Caregiving At the Edge: Review of Another Home Invasion
Another Home Invasion by Joan MacLeod (dir. Mike Payette) does not sound like the kind of play that one would usually rush out to see. But if you love great theatre and if you have ever known anyone who is aging or a caregiver, this play will resonate as no other. Joan MacLeod is able to take the most mundane and ordinary life and give it a passionate and scintillating shape.
Deena Aziz creates a kind of magical incantation on the stage where tiny events grow into monuments to the end of life in North Vancouver. Aziz is spellbinding as Jean, and engages the audience with impeccable timing and a depth of feeling which is rare. When she says that she had to wash the coverlet twice, and feels as tired as rocks, we are given to understand that her husband has soiled the bed twice and it is exhausting to keep washing the bedding. She must also feed and dress her husband and gets almost no sleep because of his shenanigans and her own nerves.
The husband’s slide into dementia and her determination to keep them intact as a couple are the engine of this remarkable and understated drama. There is a saying that “One woman can take care of ten children but even ten children cannot take care of one woman.” Although Jean has a daughter who comes to take care of her husband when she goes to aqua fit classes twice a week, and her granddaughter comes to do the vacuuming, Jean is left alone with a husband who frequently does not know who she is, or why they are together.
When the social worker finally comes to evaluate them for their next move, Jean, who has been keeping a record of all she does for her spouse in the hopes that it will speed up the process of their placement, realizes that there is no way they will be allowed to stay together at the idealised Kiwanis retirement home of which she has been dreaming. There is an actual invasion and it leads to a crisis.

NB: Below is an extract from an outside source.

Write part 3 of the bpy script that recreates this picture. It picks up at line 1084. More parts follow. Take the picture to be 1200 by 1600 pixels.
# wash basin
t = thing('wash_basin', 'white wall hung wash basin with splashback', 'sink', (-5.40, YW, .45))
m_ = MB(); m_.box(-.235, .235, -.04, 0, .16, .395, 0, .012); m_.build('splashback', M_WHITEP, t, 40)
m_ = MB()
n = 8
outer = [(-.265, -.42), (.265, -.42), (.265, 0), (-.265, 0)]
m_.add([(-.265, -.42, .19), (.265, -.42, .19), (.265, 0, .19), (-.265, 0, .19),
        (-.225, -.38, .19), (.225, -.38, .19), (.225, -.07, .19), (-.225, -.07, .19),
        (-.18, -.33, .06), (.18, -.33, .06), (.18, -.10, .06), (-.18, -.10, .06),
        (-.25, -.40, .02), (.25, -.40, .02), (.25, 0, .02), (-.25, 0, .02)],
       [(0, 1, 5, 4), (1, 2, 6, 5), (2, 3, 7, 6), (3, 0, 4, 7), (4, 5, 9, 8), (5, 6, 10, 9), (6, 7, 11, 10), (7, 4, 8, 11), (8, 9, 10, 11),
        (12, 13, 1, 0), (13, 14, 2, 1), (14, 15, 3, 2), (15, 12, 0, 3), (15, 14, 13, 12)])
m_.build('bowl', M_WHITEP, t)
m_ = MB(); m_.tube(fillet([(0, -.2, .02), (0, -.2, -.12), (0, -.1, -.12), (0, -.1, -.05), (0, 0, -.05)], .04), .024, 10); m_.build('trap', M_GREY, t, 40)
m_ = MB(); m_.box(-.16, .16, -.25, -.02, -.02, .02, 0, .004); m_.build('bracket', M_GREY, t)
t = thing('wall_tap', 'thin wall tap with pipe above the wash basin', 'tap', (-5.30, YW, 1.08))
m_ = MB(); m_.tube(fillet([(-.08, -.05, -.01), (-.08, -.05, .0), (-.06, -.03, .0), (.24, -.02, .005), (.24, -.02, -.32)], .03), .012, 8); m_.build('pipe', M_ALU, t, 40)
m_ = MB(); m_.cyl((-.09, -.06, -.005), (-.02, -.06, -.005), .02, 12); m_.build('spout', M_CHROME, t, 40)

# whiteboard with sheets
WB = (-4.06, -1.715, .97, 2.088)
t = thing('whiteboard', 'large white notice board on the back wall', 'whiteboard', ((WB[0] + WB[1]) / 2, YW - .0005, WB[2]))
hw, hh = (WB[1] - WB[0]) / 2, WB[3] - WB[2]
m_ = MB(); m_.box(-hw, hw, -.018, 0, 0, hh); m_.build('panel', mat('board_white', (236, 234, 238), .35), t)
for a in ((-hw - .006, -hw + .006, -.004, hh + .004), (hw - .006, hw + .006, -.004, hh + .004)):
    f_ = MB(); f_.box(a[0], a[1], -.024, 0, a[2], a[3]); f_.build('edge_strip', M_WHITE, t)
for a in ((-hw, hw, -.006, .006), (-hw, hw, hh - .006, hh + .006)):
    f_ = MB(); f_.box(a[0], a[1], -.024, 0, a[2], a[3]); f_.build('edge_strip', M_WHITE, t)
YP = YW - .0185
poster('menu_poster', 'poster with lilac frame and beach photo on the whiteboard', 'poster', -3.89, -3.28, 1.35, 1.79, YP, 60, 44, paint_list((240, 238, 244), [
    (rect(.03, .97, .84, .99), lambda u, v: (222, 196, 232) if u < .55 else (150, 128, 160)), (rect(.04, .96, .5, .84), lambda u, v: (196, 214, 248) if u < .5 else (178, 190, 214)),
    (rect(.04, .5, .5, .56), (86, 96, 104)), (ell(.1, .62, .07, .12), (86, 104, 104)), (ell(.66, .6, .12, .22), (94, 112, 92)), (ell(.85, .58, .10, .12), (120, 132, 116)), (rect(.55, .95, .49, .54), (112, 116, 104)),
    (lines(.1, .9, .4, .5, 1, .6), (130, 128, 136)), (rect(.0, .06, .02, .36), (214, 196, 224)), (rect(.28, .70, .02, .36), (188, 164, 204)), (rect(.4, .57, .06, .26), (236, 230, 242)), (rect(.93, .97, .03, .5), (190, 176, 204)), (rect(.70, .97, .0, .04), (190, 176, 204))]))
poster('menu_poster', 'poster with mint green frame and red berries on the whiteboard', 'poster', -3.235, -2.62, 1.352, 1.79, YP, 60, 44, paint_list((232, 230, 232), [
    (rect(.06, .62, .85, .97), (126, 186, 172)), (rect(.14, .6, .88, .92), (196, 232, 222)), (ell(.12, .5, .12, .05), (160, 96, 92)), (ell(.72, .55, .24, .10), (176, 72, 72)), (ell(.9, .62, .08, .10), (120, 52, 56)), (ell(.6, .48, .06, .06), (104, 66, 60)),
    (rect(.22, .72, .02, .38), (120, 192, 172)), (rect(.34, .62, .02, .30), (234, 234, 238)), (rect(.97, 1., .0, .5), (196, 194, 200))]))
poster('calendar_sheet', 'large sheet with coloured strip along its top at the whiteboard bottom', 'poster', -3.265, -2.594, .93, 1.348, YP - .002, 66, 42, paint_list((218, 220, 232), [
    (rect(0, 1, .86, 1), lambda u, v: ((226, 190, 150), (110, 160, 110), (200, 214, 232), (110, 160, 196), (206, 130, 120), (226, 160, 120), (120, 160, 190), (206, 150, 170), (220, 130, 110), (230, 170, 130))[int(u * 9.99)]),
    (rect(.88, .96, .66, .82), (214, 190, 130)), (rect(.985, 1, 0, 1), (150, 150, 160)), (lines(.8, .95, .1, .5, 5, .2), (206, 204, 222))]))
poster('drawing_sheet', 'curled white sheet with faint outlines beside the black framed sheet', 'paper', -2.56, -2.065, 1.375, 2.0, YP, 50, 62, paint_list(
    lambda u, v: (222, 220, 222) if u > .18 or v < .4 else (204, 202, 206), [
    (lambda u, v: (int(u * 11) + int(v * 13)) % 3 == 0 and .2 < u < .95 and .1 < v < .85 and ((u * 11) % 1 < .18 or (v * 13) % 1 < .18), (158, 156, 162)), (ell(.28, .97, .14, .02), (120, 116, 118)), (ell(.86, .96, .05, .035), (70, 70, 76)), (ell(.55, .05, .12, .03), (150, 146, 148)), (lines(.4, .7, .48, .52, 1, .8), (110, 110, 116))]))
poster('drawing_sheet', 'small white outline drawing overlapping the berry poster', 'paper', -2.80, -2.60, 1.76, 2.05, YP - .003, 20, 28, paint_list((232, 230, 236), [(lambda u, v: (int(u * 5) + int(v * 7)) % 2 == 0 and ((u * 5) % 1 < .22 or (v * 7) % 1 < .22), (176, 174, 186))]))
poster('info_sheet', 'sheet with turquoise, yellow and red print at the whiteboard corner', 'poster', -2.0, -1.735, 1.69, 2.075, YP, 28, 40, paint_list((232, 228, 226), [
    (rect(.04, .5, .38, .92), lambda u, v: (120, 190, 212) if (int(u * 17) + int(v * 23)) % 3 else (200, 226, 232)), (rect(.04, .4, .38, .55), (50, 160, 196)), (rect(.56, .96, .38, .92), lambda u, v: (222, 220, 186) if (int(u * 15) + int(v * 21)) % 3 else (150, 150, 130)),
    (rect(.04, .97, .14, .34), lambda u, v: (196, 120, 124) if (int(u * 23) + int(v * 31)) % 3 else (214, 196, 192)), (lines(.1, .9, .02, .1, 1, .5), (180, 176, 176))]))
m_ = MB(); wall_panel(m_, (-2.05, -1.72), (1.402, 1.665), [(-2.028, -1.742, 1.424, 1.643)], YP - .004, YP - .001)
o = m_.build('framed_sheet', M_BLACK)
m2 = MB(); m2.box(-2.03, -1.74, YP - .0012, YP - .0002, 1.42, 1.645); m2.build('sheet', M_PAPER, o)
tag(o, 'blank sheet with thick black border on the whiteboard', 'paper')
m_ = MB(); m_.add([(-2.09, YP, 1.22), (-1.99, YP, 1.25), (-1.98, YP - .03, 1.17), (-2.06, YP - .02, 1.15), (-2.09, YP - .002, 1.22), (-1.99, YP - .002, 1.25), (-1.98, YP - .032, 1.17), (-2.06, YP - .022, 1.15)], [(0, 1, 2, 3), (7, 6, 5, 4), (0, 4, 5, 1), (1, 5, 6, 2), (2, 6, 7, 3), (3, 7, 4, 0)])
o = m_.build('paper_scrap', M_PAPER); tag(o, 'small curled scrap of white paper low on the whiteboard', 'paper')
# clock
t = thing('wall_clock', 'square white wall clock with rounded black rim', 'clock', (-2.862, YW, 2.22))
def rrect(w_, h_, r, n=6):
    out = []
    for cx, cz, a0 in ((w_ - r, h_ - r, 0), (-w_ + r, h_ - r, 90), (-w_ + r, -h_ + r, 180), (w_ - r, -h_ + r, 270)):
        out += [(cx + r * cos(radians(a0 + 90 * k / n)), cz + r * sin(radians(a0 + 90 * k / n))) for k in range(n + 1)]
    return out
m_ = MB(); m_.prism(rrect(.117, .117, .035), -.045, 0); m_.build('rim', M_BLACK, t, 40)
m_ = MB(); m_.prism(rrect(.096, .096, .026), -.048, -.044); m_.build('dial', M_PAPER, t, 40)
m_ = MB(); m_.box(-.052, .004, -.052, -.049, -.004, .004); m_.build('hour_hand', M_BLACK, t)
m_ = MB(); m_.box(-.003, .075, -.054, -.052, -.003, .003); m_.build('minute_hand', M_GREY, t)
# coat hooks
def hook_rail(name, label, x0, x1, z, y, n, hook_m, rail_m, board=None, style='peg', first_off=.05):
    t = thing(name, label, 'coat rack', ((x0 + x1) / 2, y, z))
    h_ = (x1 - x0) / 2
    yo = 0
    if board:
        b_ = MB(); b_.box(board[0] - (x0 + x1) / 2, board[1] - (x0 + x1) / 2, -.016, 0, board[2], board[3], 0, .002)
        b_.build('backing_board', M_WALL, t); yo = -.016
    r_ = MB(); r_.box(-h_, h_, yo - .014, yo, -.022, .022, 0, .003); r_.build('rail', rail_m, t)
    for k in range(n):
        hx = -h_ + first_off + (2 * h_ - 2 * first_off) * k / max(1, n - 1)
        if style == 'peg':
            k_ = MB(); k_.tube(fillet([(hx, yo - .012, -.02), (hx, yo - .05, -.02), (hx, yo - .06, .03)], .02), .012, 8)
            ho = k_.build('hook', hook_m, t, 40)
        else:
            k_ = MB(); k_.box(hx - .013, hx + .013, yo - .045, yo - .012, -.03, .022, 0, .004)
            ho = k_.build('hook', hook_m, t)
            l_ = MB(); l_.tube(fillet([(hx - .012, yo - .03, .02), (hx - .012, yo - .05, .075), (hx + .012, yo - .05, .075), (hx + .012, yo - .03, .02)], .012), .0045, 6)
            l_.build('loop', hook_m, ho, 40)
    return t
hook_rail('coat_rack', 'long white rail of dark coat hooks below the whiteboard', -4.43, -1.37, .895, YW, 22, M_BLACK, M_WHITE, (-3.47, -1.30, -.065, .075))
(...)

The real drama has been cumulative, and it is much to Mike Payette’s credit that he has calibrated this play perfectly, and one is riveted throughout. The invasion is the a metaphor for the indifference that has led to this lonely vulnerable and neglected state.
If you have a relative or acquaintance who is a caregiver, or living with someone elderly, give them a night out and take them to this play!
See “Another Home Invasion” at the M.A.I., 3680 rue Jeanne-Mance, until March 26. $25/20/17.